I am typing this watching the British Open golf championship. The Carnoustie effect is defined as "that degree of mental and psychic shock experienced on collision with reality by those whose expectations are founded on false assumptions." Sounds familiar with the current sub-prime CDO crisis demonstrating a classic reality check. A question to ask investment managers claiming to run a hedge fund, "What exposure does your strategy have to the Car-Nasty effect?". If the strategy assumes sunny market weather and normal distribution fairways, walk away.
There are other parallels between finance and golf. While everyone recognizes there are skilled golfers able to negotiate "random" Scottish weather some deluded souls continue to doubt the existence of skilled funds able to negotiate "efficiently" priced markets. Such skill MUST be in limited supply. Of all the people who have ever swung a sand wedge, few would be justified in calling themselves "golfers". Much fewer deserve to be considered "world class golfers". Similarly only a small proportion of "hedge funds" actually are hedge funds and fewer still are world class hedge funds.
The media sports pages focus on the stars while the financial pages focus on the losers. When academics study hedge funds they try to study EVERY product that says it is a hedge fund and bothers to report to a database. Hedge fund indices and "investable" hedge fund index funds are an even dumber idea than stock or bond index funds. The indexers would have you believe every large open hedge fund is worth owning! Even most legitimate hedge funds are avoids, let alone all the impostors and risk premium players. Can you imagine the average score at the Open if every "golfer" played?

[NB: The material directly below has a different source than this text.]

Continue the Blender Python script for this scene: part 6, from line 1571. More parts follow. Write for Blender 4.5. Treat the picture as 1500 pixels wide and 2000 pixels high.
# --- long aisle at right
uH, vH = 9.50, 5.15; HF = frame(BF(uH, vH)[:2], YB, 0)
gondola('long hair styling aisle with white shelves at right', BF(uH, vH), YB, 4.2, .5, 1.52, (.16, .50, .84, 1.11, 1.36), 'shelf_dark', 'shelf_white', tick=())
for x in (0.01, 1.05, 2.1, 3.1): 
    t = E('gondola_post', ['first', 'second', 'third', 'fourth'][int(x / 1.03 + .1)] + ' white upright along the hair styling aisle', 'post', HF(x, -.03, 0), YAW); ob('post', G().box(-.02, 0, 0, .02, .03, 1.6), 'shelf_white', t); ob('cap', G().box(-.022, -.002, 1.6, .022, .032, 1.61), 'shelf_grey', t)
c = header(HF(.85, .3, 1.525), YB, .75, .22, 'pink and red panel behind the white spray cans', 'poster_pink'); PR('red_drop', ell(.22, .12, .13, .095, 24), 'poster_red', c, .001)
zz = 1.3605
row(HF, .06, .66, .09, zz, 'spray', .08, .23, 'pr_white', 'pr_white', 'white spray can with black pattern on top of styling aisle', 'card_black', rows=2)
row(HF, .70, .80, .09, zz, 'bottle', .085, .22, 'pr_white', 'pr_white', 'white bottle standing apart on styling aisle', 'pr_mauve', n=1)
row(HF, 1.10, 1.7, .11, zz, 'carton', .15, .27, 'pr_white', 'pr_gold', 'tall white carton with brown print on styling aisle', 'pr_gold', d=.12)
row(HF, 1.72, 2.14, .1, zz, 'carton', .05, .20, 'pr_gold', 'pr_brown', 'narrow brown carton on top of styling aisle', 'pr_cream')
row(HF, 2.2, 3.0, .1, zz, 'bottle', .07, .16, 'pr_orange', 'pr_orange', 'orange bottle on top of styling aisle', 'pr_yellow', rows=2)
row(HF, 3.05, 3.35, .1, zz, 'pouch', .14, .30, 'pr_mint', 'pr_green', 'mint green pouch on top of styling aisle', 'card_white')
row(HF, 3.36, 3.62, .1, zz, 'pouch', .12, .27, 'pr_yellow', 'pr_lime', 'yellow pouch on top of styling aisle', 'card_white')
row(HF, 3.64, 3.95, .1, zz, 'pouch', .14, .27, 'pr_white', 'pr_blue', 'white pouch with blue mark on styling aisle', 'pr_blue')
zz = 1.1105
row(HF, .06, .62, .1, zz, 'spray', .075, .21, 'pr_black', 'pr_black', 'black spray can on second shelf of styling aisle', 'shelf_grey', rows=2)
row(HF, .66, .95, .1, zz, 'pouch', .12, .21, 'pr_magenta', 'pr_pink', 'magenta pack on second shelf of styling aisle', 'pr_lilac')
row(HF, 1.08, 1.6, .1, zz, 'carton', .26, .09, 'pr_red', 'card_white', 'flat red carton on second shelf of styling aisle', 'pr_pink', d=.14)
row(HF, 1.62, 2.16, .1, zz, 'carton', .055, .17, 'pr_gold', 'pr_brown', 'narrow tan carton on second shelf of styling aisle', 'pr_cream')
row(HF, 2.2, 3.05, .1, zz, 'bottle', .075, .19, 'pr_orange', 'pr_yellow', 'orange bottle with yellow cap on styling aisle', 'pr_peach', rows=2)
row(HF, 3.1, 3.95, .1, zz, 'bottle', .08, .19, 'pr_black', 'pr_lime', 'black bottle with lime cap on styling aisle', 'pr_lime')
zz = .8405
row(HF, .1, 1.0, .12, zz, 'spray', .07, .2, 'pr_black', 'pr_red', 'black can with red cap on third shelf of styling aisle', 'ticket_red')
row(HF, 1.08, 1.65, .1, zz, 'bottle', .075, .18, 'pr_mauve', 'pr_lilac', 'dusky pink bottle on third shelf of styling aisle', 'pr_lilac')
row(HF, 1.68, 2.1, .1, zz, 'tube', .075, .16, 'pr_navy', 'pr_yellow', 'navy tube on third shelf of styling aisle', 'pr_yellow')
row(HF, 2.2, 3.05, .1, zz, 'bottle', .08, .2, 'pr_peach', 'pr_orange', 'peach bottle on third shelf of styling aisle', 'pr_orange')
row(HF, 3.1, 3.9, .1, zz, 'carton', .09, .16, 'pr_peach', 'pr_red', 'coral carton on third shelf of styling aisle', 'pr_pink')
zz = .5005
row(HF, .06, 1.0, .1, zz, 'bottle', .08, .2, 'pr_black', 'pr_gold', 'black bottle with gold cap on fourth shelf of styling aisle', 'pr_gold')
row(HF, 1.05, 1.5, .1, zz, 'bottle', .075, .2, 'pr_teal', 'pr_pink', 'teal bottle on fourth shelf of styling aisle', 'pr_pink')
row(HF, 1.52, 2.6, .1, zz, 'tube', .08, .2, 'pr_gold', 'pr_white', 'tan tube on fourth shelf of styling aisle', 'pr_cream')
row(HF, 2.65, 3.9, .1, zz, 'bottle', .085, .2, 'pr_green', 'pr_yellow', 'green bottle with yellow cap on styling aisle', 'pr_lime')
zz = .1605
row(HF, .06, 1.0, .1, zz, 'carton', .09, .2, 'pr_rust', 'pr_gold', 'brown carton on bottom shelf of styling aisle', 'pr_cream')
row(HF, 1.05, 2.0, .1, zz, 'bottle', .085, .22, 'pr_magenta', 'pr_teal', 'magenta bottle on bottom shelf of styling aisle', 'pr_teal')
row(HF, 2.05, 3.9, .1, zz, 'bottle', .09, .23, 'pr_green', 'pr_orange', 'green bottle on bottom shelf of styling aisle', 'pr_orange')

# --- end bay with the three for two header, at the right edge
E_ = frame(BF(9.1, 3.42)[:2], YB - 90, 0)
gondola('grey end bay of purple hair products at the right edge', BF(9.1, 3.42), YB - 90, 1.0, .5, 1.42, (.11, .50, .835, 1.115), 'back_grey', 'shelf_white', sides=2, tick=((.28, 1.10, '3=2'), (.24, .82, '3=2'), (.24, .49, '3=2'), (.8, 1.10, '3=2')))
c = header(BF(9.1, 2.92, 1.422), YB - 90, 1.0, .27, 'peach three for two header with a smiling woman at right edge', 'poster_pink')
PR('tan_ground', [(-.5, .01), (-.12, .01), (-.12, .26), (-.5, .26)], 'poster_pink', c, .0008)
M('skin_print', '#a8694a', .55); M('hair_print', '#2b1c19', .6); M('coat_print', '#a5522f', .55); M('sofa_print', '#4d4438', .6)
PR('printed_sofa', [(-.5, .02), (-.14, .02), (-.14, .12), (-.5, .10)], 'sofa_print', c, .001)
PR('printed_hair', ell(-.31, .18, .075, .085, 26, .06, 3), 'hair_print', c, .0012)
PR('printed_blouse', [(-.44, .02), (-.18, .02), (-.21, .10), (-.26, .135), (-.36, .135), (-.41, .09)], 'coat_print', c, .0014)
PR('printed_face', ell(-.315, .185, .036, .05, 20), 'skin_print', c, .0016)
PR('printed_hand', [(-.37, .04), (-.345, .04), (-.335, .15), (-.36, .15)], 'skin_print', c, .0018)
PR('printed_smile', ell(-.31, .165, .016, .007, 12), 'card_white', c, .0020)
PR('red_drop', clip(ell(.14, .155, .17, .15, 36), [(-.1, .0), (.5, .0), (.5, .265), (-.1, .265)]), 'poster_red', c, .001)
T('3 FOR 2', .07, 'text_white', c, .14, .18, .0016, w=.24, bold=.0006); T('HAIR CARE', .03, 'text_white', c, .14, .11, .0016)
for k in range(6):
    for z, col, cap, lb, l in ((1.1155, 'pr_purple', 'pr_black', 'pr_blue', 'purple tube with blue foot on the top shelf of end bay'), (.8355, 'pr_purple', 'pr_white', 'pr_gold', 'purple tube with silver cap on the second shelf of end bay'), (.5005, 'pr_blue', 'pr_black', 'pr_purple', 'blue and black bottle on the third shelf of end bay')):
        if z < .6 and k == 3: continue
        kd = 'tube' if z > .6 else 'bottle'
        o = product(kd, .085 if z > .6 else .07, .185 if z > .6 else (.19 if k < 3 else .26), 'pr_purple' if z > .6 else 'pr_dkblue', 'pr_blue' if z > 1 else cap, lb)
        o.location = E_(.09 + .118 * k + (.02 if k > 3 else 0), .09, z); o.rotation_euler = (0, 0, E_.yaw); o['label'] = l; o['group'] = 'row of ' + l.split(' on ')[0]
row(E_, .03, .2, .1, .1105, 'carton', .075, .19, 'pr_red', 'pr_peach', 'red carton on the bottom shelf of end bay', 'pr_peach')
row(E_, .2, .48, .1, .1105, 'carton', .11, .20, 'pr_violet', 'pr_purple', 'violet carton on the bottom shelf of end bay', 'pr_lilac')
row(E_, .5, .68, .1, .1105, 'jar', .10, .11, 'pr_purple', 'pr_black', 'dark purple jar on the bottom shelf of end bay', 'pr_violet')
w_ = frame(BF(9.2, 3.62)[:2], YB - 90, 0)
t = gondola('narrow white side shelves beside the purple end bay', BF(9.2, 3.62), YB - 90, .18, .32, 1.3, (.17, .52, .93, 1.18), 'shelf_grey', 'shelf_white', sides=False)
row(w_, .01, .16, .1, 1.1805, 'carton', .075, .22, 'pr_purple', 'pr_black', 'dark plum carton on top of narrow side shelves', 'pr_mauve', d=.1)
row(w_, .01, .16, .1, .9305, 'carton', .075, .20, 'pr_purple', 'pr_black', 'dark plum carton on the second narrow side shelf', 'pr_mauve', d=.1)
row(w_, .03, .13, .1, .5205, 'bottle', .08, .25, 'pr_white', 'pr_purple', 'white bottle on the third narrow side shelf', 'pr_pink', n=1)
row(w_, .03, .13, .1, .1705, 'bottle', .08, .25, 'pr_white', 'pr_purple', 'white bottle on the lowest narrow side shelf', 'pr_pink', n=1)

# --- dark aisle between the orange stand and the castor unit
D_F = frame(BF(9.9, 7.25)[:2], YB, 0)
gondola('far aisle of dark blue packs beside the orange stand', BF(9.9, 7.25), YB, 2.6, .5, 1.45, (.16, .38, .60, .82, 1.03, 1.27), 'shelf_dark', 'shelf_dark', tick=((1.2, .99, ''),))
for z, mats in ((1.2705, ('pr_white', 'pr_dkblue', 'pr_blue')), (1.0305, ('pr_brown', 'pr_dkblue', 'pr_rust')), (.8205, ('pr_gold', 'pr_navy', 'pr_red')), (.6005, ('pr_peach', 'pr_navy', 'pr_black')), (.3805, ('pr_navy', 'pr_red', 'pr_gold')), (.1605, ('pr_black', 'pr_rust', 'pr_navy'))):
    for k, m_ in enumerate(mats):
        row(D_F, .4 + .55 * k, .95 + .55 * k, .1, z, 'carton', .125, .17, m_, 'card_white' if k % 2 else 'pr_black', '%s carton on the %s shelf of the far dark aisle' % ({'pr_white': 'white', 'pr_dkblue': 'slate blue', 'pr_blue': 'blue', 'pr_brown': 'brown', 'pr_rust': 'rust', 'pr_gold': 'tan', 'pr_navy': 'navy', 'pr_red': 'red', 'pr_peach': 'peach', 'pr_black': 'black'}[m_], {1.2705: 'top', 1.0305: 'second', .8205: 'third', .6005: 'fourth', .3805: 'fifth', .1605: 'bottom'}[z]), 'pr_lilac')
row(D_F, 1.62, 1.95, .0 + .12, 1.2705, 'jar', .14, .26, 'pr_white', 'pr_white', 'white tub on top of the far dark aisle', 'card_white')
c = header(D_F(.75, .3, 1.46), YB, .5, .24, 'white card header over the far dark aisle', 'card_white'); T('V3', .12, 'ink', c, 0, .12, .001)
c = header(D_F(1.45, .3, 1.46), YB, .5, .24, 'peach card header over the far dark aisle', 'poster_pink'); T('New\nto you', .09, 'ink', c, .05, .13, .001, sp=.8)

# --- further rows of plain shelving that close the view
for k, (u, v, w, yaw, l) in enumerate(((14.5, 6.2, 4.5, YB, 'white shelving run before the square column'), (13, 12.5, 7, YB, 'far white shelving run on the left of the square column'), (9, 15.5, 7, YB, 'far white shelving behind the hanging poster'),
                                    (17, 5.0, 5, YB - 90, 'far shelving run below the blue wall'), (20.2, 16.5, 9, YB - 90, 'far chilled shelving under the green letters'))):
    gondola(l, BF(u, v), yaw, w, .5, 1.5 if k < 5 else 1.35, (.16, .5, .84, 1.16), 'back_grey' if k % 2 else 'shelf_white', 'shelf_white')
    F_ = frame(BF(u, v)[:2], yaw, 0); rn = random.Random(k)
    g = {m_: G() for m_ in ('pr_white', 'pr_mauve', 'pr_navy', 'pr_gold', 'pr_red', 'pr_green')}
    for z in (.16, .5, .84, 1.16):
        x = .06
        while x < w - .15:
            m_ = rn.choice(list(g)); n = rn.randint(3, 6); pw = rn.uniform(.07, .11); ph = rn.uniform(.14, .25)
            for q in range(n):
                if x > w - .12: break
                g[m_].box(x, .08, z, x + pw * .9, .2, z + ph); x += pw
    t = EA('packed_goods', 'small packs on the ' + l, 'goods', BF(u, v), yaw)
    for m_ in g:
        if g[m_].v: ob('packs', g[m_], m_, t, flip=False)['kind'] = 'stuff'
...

It all comes down to doing your homework backed up by due diligence and advice from those who truly understand alternative investment strategies. And diversifying sufficiently so that possible negative performance of any one fund or strategy does not have a debilitating effect on your portfolio. Twenty hedge funds managing different strategies that have little correlation to each other is probably the MINIMUM number necessary.